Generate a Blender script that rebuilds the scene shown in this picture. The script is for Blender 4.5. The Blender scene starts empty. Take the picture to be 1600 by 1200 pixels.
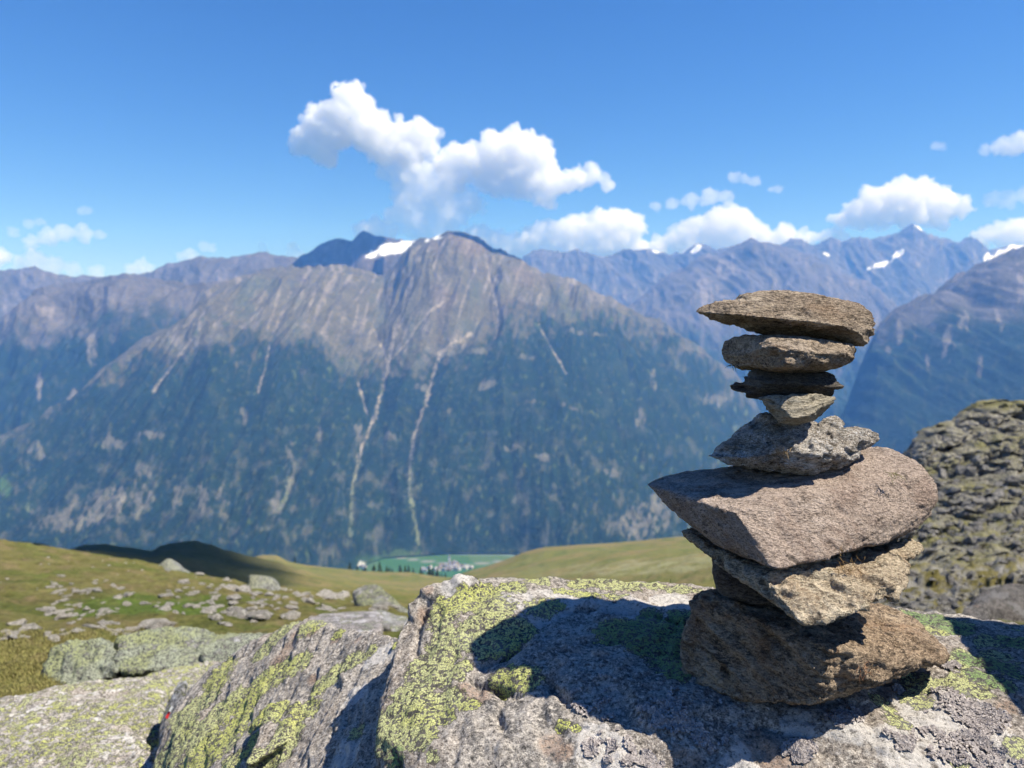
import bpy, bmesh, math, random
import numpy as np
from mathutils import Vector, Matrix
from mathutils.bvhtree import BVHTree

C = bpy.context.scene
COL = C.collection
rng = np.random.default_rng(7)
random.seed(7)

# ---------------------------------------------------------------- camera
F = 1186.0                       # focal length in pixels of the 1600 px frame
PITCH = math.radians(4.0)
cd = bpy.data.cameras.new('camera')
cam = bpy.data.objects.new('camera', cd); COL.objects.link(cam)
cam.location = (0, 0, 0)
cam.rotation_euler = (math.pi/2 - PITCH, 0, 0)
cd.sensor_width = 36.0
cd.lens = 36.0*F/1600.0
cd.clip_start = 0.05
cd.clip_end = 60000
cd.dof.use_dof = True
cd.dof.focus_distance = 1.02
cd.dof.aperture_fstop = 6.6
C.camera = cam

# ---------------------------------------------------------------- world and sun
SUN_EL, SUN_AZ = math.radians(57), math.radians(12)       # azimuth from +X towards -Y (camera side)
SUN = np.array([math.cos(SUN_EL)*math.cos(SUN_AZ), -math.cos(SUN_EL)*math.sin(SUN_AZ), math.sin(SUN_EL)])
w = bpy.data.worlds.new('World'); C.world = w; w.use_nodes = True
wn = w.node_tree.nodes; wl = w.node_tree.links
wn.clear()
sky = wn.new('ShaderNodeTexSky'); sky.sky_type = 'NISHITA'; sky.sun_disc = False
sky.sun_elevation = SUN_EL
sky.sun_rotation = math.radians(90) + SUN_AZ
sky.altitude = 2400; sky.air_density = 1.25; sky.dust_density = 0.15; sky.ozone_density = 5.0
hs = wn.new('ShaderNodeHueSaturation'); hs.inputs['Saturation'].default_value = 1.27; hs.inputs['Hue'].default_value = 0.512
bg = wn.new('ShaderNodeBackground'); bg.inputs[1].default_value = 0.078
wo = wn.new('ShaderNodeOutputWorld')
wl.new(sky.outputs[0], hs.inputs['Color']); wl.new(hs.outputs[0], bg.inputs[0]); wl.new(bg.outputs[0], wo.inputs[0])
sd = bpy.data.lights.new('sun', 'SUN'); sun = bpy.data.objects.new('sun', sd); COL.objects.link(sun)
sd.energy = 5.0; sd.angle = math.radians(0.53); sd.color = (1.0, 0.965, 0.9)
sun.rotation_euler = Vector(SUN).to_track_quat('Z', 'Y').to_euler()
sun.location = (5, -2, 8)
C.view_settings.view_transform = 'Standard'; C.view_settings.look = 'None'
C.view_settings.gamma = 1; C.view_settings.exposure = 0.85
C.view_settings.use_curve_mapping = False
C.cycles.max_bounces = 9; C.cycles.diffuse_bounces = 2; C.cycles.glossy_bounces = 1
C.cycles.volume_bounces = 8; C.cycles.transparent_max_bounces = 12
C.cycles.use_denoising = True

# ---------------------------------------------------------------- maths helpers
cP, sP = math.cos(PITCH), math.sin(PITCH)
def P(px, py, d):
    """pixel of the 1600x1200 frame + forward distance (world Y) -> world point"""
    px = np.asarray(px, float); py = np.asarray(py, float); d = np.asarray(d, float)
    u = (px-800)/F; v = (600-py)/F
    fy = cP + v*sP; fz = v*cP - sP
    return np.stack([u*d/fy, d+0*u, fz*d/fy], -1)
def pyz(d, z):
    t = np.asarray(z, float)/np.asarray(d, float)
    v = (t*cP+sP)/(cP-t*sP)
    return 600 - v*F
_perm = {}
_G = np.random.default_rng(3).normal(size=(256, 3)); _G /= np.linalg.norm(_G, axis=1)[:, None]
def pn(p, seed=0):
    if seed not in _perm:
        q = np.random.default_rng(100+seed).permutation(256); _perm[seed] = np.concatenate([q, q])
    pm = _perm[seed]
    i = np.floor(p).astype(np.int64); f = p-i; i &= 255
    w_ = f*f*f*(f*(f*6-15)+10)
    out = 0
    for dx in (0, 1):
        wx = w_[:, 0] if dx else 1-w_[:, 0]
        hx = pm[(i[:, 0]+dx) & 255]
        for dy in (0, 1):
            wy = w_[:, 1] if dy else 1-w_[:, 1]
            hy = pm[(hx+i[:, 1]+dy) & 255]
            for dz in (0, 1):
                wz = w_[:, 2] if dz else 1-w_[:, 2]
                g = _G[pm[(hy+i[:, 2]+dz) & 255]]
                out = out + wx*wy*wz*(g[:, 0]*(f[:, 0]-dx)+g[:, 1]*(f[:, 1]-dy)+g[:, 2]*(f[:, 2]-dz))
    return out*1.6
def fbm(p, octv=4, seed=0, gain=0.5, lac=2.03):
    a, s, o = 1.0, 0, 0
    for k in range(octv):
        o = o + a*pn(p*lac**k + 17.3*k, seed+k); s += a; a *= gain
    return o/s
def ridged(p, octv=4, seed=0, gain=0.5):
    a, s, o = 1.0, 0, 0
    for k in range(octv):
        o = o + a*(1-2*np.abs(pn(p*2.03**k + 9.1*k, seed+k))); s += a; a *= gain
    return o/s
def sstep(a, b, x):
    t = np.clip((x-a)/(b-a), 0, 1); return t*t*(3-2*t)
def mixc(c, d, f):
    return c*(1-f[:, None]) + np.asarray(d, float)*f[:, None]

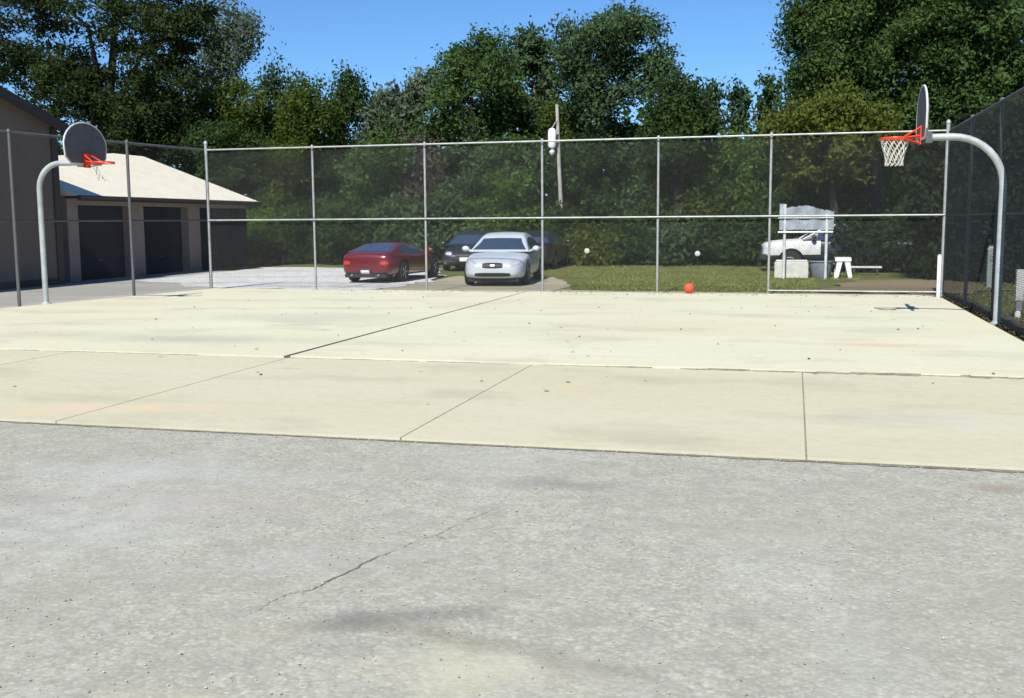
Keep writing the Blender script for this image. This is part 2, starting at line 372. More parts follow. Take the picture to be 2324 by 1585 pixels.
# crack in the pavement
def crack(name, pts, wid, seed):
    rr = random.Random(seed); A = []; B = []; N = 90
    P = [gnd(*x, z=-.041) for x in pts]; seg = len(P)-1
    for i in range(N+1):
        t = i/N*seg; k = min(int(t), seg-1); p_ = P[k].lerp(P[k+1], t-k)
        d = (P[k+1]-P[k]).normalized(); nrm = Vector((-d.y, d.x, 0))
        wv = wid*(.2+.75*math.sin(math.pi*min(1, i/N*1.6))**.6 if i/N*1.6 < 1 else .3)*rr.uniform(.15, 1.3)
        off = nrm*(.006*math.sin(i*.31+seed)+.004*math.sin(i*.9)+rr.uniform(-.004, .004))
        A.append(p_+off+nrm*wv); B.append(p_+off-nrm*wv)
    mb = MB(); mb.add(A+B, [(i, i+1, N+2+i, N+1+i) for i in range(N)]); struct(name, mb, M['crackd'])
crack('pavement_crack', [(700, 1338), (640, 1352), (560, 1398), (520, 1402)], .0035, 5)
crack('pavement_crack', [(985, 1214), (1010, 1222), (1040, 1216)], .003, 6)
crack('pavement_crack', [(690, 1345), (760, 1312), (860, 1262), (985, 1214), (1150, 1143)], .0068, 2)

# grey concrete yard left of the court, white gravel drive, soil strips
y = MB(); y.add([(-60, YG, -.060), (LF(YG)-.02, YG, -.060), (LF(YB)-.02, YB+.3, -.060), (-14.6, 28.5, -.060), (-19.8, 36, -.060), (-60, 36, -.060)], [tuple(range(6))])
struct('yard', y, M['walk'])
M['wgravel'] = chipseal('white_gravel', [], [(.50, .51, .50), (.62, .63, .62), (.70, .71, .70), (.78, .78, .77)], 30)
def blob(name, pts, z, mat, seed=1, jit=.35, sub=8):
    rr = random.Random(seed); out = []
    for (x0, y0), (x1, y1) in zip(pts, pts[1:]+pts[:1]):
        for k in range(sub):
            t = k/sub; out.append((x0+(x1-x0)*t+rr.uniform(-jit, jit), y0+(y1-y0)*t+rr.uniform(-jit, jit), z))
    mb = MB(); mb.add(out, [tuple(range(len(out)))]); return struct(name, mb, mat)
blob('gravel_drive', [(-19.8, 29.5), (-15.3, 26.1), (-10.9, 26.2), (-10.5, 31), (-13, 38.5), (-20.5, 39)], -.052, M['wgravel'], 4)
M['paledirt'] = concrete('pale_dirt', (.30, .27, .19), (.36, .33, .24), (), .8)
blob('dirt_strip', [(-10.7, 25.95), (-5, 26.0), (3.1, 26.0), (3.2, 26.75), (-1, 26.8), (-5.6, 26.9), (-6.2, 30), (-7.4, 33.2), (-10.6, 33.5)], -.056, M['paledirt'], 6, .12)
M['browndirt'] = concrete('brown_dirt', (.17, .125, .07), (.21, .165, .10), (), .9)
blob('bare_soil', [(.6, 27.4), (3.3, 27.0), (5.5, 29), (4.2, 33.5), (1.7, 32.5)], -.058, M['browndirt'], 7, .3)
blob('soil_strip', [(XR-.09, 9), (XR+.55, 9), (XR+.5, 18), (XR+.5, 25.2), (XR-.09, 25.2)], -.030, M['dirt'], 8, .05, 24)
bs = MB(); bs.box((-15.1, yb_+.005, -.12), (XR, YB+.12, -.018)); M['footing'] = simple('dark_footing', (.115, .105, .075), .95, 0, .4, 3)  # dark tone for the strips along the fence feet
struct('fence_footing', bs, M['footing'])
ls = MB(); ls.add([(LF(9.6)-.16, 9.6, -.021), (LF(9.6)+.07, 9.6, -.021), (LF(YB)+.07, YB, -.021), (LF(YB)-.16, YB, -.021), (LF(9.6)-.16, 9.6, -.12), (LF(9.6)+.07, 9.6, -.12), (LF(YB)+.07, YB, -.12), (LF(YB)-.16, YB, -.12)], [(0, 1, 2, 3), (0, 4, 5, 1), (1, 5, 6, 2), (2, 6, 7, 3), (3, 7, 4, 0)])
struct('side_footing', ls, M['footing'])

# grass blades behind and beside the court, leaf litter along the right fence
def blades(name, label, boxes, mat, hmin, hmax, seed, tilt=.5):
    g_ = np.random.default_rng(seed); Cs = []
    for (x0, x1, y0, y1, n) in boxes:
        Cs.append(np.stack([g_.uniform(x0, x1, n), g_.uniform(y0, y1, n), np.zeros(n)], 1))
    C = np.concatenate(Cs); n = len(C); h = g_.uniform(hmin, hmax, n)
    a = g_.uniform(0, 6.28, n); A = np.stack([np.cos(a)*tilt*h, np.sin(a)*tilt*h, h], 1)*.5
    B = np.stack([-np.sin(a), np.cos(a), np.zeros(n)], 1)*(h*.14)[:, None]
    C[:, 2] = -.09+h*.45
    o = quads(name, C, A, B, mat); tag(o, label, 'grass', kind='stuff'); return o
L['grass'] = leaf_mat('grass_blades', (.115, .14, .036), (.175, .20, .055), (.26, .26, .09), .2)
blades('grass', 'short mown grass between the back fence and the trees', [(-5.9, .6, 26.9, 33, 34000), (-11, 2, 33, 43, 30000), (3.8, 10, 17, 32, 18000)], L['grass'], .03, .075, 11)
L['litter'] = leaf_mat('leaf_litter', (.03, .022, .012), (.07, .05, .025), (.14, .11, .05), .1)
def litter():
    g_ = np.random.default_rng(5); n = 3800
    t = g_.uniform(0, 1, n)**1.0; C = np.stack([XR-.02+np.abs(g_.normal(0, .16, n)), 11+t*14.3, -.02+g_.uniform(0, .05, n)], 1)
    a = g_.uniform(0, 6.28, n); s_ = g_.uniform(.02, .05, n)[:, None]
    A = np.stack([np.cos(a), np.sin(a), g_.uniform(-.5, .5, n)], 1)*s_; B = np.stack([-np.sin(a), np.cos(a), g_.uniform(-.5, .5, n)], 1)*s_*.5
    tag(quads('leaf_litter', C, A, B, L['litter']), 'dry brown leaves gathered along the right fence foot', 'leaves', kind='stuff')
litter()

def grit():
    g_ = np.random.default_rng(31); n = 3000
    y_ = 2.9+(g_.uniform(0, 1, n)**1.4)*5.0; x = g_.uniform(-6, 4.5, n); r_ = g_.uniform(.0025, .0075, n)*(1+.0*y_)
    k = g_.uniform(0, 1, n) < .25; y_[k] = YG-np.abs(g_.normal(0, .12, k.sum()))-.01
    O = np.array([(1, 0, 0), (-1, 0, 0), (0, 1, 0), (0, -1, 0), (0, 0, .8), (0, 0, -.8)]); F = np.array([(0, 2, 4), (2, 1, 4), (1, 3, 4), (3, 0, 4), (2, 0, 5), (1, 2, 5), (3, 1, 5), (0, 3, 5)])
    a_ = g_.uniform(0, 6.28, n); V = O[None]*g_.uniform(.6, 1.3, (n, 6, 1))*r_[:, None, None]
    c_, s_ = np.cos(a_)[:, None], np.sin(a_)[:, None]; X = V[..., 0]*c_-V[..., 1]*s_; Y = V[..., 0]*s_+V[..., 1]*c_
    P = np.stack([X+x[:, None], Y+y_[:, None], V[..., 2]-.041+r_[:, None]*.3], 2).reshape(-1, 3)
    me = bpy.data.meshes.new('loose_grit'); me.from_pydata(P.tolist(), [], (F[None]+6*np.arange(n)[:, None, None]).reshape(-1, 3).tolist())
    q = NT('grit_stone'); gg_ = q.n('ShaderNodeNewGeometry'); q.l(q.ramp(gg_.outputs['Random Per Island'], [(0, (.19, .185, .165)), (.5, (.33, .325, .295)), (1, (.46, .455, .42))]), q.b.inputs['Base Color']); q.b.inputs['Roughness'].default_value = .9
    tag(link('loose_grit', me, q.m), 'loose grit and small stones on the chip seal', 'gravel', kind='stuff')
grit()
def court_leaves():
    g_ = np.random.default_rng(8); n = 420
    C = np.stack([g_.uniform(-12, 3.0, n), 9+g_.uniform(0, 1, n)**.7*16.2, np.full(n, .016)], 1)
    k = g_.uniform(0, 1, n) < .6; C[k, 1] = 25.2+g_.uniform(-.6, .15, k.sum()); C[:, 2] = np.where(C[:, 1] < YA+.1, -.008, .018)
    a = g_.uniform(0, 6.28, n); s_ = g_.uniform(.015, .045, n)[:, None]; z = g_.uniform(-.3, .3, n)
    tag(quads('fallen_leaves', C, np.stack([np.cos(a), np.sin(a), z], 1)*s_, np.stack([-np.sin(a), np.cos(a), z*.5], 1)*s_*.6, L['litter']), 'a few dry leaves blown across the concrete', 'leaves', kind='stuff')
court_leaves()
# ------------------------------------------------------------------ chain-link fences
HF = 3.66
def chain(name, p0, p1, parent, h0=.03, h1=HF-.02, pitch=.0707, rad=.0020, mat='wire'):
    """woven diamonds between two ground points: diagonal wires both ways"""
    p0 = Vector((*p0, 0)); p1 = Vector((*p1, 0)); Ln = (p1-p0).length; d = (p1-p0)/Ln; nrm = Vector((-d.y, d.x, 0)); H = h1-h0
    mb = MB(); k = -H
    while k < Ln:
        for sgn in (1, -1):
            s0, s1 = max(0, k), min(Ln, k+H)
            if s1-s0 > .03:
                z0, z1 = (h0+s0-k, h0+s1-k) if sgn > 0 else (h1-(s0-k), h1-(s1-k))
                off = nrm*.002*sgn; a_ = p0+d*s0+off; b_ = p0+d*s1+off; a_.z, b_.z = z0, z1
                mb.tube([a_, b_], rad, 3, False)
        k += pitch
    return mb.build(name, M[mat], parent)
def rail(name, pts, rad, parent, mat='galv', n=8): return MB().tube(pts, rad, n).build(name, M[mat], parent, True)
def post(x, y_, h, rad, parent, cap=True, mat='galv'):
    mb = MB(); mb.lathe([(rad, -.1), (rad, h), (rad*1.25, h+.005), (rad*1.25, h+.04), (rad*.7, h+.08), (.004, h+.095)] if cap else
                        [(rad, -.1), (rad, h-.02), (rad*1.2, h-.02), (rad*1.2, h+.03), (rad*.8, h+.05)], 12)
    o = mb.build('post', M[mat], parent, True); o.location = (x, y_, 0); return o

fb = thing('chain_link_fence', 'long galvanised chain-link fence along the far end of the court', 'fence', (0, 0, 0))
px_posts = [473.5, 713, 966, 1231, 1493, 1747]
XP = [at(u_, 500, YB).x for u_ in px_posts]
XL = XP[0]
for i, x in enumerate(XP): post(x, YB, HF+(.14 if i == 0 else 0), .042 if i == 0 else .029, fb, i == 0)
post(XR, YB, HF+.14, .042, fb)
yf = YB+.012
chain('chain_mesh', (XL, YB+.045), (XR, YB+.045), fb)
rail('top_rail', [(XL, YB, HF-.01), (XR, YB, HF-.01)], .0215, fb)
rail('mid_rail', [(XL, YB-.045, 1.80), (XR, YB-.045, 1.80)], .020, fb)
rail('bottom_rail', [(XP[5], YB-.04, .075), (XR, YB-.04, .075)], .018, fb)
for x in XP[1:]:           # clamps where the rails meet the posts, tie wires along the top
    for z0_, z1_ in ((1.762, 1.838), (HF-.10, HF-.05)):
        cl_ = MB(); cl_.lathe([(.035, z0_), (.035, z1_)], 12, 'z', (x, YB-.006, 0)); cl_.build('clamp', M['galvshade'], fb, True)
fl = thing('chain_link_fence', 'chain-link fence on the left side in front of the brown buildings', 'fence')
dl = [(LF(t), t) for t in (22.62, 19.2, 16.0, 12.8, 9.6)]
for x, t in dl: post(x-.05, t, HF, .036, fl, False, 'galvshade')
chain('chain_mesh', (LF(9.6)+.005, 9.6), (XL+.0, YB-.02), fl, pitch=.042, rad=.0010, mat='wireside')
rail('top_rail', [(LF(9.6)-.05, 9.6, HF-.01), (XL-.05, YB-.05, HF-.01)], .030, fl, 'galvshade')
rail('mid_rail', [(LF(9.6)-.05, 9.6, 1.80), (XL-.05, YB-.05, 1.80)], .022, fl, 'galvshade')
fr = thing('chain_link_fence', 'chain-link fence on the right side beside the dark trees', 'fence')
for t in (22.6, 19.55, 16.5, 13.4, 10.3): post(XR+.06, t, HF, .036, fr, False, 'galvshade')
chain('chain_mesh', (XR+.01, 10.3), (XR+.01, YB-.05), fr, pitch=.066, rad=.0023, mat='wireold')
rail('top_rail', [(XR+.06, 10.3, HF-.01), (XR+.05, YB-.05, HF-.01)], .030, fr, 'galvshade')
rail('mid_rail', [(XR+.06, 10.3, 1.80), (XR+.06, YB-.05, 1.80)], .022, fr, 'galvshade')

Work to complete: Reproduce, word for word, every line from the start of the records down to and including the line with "C.camera = cam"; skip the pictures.

Solution to the exercise:
Generate a Blender script that rebuilds the scene shown in this picture. The script is for Blender 4.5. The Blender scene starts empty. Take the picture to be 1600 by 1200 pixels.
import bpy, bmesh, math, random
import numpy as np
from mathutils import Vector, Matrix
from mathutils.bvhtree import BVHTree

C = bpy.context.scene
COL = C.collection
rng = np.random.default_rng(7)
random.seed(7)

# ---------------------------------------------------------------- camera
F = 1186.0                       # focal length in pixels of the 1600 px frame
PITCH = math.radians(4.0)
cd = bpy.data.cameras.new('camera')
cam = bpy.data.objects.new('camera', cd); COL.objects.link(cam)
cam.location = (0, 0, 0)
cam.rotation_euler = (math.pi/2 - PITCH, 0, 0)
cd.sensor_width = 36.0
cd.lens = 36.0*F/1600.0
cd.clip_start = 0.05
cd.clip_end = 60000
cd.dof.use_dof = True
cd.dof.focus_distance = 1.02
cd.dof.aperture_fstop = 6.6
C.camera = cam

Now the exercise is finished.